Iterate aggressively. It’s better to miss a minor update than to drown in clutter.
Pro tip: Once a month, do a quick audit. If you can’t remember the last time an alert led to a meaningful action, cut it.
5. Build a Workflow for Sharing and Acting
Great alerts do nothing if they just sit in your inbox. Set up a simple, repeatable workflow so that important signals get to the right people, fast.
- For urgent changes: Share in a dedicated Slack channel or standup.
- For competitive intel that needs analysis: Assign to a team member to investigate and summarize.
- For updates that require content refresh: Tag the owner of sales decks, battlecards, or website copy.
Don’t try to automate everything. Human judgment matters—a lot.
6. Stay Sane: What Not to Do
A lot of teams get trigger-happy and end up with alert fatigue. Here’s what to skip:
- Don’t track every competitor: Focus on the ones you actually see in deals.
- Don’t set up alerts “just in case.” If you can’t explain how you’ll use the info, don’t track it.
- Don’t forward every alert to the entire team: Most people will tune out. Curate ruthlessly.
- Don’t expect Kompyte (or any tool) to “automate” competitive intelligence. It’s a helper, not a replacement for smart analysis.
7. Real-World Examples: What Actually Works
Here are some alert setups product marketing teams have found useful:
- “Pricing page change” alert: Triggers only when a competitor updates their pricing page or terms. Sent to PMM lead and sales enablement.
- “New product launch” keyword alert: Flags press releases or blog posts with “launch,” “introducing,” or “now available.” PMM reviews, then shares summary with sales.
- “Website messaging shift” alert: Monitors top-level pages for changes in key value props or customer logos. Shared monthly in a digest.

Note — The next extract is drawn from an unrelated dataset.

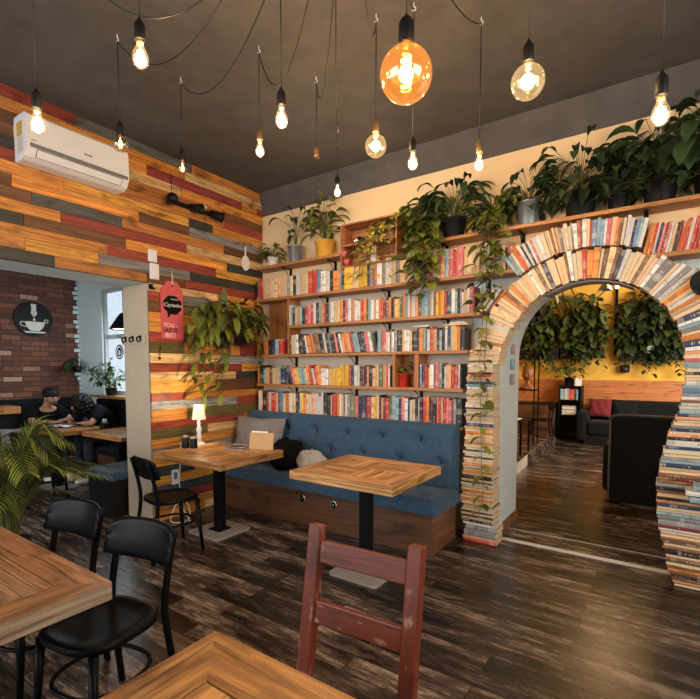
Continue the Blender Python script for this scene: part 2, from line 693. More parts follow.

And here’s what usually doesn’t work:
- Tracking every blog or social post: Too much noise, not enough value.
- Monitoring “all mentions” of a competitor: You’ll get lost in the weeds.
8. Keep It Simple, Review Often
Custom alerts in Kompyte are only as good as the discipline behind them. Don’t let the tool run wild—start small, stick to alerts that drive real action, and prune what doesn’t work. You’ll save time, keep your sanity, and actually spot the competitive moves that matter.
Remember: The goal isn’t to know everything—just the things that help your team win. Set up your Kompyte alerts, test them, tweak as needed, and keep it all as simple as possible. That’s how you stay ahead without losing your mind.